Saturday, February 17, 2007

Yesterday

I had ketchup on my face for most of the day.

I had a beer in the shower. It's been too long.

Thursday, February 15, 2007

Drahmah

Just wanted to share a moment from my drama class today. My students were playing a game you may recognize from Whose Line or improv shows: two people are onstage, given a situation, and each are also given 4 or so random sentences the audience wrote down. Of course with high school students, they are usually involving sex, penises, homosexuality, or butts/buttcracks. During the scene the actors must remove the lines (which they have not read) one at a time, read them at various times and make it make sense.

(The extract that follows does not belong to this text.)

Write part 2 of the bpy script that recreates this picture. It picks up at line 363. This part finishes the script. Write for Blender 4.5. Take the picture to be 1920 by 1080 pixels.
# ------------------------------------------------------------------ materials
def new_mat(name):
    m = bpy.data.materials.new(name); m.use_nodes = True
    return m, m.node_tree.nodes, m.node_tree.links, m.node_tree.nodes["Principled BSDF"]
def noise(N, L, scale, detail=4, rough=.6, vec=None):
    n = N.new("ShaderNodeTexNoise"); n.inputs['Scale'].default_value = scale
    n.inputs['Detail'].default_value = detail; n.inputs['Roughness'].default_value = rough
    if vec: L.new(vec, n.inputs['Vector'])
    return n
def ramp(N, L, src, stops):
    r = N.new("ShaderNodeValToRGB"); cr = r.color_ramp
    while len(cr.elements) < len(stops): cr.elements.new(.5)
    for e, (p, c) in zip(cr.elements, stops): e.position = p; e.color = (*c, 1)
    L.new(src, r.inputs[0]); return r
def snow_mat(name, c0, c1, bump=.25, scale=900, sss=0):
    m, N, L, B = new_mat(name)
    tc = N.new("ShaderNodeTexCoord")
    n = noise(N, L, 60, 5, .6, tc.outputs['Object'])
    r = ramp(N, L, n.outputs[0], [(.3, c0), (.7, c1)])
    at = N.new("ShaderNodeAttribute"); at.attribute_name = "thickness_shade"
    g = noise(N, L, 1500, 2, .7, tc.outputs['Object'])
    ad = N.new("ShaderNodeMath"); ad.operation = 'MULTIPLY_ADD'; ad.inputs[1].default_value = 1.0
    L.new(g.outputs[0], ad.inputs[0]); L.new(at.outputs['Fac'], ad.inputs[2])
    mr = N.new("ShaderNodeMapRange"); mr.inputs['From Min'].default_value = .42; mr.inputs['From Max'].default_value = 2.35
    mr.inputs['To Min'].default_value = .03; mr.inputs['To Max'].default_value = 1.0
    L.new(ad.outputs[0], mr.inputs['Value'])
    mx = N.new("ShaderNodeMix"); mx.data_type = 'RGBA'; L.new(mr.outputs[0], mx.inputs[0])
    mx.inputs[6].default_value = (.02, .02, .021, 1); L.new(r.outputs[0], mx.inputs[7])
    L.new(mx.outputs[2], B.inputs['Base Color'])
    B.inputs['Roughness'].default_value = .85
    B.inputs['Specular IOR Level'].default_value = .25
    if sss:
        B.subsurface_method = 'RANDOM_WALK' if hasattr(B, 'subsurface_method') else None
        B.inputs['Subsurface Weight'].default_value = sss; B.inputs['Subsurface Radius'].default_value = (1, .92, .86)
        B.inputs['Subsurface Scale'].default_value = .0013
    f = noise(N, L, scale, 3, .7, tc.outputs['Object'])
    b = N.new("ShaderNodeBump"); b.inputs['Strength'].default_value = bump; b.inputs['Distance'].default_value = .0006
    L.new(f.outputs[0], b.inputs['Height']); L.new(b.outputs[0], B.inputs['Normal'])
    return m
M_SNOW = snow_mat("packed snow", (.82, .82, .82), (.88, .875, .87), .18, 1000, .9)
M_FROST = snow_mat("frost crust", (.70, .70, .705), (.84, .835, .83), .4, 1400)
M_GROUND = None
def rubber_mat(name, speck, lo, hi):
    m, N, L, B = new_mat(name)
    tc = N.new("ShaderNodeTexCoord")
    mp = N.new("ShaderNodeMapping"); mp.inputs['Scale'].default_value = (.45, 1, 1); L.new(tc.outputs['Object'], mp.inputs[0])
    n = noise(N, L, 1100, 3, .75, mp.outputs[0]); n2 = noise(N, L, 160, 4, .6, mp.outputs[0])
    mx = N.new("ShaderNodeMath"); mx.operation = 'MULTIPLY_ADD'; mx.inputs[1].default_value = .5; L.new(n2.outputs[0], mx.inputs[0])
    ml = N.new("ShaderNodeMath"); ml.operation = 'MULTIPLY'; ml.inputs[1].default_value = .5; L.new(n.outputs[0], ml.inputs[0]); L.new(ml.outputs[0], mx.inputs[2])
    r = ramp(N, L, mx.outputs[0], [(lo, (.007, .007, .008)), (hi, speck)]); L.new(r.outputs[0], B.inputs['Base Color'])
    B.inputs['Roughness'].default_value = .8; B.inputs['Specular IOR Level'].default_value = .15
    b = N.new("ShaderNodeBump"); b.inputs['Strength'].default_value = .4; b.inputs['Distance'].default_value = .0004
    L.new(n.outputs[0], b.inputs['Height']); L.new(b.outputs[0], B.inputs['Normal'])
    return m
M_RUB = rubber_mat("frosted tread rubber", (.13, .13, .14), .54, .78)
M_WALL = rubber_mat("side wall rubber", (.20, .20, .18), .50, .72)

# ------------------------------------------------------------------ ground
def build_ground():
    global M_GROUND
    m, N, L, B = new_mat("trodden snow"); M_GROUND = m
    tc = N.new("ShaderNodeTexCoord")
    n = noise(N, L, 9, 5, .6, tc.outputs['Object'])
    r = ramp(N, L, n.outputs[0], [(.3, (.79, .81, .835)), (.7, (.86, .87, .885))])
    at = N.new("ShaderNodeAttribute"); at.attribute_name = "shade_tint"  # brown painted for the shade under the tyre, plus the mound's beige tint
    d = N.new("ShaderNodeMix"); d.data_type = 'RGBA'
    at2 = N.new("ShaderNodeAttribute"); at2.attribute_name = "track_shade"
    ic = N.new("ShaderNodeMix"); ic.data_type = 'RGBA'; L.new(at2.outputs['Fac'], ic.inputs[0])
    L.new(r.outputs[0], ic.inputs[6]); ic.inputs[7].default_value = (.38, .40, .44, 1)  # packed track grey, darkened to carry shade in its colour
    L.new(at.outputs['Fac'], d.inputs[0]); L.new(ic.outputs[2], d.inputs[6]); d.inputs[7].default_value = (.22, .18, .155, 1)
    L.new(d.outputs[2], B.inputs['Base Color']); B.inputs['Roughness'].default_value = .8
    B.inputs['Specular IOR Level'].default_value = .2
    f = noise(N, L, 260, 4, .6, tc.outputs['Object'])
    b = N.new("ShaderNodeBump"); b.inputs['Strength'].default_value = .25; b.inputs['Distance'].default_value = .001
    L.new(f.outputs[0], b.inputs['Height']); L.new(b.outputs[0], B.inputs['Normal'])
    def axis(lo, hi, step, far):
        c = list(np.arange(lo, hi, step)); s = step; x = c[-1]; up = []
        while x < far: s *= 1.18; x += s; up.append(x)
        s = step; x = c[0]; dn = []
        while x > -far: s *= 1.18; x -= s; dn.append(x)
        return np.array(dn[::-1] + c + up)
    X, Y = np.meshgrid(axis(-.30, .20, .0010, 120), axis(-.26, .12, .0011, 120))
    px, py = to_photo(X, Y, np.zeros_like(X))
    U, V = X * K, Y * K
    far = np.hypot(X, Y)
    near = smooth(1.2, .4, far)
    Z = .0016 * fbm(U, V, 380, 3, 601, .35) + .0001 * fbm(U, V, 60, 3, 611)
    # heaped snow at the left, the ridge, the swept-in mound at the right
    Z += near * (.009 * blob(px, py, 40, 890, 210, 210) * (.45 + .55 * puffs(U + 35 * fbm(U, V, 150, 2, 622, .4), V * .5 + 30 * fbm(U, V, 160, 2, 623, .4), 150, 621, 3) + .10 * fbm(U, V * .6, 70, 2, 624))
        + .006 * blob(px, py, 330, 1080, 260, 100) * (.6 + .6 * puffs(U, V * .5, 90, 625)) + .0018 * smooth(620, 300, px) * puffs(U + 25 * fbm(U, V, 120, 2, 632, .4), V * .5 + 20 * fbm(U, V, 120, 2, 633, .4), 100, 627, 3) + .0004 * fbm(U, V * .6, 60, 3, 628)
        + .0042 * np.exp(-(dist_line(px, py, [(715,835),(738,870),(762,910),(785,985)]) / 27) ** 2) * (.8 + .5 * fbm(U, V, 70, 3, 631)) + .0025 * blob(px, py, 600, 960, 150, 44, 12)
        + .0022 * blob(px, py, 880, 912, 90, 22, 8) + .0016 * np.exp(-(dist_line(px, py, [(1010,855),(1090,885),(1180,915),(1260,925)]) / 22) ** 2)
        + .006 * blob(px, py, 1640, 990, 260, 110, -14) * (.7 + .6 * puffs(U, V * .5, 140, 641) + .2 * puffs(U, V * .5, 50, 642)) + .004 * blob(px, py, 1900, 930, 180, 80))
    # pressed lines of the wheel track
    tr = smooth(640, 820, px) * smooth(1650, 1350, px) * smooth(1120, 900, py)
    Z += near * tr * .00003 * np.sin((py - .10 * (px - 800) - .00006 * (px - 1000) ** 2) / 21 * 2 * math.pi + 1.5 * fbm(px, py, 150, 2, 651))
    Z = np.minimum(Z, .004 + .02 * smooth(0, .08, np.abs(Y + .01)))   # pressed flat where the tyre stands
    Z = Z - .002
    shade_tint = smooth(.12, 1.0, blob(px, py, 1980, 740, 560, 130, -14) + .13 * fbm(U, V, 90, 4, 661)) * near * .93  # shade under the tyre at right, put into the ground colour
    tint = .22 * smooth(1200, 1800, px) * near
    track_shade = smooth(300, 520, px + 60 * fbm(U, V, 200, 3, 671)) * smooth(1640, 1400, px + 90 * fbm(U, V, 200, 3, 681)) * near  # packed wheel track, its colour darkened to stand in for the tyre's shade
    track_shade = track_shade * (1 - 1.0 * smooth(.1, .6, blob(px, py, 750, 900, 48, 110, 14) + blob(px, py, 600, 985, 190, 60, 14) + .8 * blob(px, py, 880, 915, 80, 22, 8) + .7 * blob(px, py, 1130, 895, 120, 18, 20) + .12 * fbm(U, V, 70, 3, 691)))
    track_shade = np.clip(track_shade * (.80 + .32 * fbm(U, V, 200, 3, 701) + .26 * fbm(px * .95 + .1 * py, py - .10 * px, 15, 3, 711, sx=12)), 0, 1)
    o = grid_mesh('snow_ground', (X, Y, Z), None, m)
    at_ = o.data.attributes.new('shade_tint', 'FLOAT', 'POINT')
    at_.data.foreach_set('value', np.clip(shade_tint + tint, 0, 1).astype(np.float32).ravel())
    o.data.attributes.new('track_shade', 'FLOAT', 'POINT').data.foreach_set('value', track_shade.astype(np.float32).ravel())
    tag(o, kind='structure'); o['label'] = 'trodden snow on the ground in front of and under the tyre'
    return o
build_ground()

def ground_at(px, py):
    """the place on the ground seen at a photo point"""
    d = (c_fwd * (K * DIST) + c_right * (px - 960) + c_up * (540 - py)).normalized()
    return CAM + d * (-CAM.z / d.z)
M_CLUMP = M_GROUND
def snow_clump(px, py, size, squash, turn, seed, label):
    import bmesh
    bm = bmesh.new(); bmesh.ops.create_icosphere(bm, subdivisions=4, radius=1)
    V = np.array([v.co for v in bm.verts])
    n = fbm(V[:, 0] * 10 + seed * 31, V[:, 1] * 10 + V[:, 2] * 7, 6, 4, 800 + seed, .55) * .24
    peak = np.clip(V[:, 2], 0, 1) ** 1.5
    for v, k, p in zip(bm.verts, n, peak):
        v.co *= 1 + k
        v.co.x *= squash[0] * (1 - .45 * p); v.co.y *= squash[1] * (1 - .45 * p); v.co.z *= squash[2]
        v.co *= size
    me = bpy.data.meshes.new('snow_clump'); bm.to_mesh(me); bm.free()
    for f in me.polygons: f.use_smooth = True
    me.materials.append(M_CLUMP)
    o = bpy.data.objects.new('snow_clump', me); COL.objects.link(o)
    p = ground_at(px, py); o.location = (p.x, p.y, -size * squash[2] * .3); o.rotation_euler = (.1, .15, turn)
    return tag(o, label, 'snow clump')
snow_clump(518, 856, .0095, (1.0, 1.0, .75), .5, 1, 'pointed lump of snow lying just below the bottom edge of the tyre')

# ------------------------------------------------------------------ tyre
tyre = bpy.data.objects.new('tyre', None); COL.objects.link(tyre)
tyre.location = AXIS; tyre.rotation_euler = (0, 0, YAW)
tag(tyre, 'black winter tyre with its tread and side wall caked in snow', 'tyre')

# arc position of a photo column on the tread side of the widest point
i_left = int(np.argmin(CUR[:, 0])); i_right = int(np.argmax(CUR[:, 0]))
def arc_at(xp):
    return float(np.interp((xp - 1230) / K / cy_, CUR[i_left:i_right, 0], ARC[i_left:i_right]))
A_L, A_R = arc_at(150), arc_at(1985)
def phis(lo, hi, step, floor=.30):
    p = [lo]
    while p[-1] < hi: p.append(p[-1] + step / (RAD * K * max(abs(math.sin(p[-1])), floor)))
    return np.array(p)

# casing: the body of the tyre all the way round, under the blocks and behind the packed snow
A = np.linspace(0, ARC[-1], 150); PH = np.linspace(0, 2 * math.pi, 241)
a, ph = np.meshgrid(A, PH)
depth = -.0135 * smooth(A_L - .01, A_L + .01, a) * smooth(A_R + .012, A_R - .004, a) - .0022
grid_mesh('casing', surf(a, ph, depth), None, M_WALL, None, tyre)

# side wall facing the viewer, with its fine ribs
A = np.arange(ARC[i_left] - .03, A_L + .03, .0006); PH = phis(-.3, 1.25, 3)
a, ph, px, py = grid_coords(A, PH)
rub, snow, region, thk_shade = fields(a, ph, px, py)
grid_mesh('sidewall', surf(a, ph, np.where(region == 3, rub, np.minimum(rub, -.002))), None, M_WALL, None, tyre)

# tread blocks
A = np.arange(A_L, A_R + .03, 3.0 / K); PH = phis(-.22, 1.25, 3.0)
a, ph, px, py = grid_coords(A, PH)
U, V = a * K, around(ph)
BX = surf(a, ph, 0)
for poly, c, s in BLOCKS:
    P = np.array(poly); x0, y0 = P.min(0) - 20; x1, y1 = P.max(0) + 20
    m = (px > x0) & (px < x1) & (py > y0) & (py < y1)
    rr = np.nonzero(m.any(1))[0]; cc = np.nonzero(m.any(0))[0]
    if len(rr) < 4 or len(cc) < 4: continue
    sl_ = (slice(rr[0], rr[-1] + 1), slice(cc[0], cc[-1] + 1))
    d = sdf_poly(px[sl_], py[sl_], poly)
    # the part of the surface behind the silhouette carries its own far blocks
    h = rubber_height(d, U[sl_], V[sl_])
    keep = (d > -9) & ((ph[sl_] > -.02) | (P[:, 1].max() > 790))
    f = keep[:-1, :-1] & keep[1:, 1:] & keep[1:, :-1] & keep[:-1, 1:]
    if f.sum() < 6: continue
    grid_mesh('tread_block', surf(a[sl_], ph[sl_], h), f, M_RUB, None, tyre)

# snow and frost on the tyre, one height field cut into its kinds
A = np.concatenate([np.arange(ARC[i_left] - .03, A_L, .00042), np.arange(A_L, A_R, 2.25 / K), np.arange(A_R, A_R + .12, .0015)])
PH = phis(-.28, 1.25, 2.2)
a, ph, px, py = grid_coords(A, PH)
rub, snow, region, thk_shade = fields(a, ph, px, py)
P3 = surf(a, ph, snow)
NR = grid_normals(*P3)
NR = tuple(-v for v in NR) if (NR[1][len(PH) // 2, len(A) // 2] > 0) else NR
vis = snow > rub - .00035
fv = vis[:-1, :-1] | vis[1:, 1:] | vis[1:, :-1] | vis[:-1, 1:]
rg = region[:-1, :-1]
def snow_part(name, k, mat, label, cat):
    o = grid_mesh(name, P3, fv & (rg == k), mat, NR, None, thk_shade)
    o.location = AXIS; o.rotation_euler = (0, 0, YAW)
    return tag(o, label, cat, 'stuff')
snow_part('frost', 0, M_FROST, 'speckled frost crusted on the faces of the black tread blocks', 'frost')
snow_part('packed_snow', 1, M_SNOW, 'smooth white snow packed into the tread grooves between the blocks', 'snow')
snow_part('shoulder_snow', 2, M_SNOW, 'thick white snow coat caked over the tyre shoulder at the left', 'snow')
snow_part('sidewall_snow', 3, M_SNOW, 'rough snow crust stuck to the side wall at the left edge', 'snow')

Anyway, the situation was two friends fighting over the same girl. One of my most talented actors was in there, reached in his pocket, pulled out the paper that says, "I have a small penis." He did not laugh, said the line, people laughed, he stayed in character, stood up, pointed at his scene partner and yelled, "it's frickin' SMALL!"

Proud teacher moment.

Sunday, February 11, 2007

My Life is Like . . .

a simile.

Saturday, February 10, 2007

Couple of links if you have a minute

Pretty good impersonation of Bob Dylan:
http://www.superdeluxe.com/sd/contentDetail.do?id=D81F2344BF5AC7BBCB527A16E29DBD1B3E00117445392387

Funniest interview on the planet:
http://www.collegehumor.com/video:1736215/

13 Photographs that changed the world:
http://www.neatorama.com/2007/01/02/13-photographs-that-changed-the-world/

This is quite impressive:
http://gorillamask.net/mariolive.shtml

My bad

So, I'm gonna try to update this much more. Truthfully, I can't think of anything in particular to write at the moment, so I'll keep it short. Also, I'm not too positive anyone reads it anymore. I'll try to spice things up, again, avoiding total bitch-fests.

In the theme of the previous posts:

Something I hate: When someone says, "Well, you'll either you like it or you won't," referring to anything. No, shit.

Something I love: Good fake porn titles. Attila the Hung. Life doesn't get much better than that.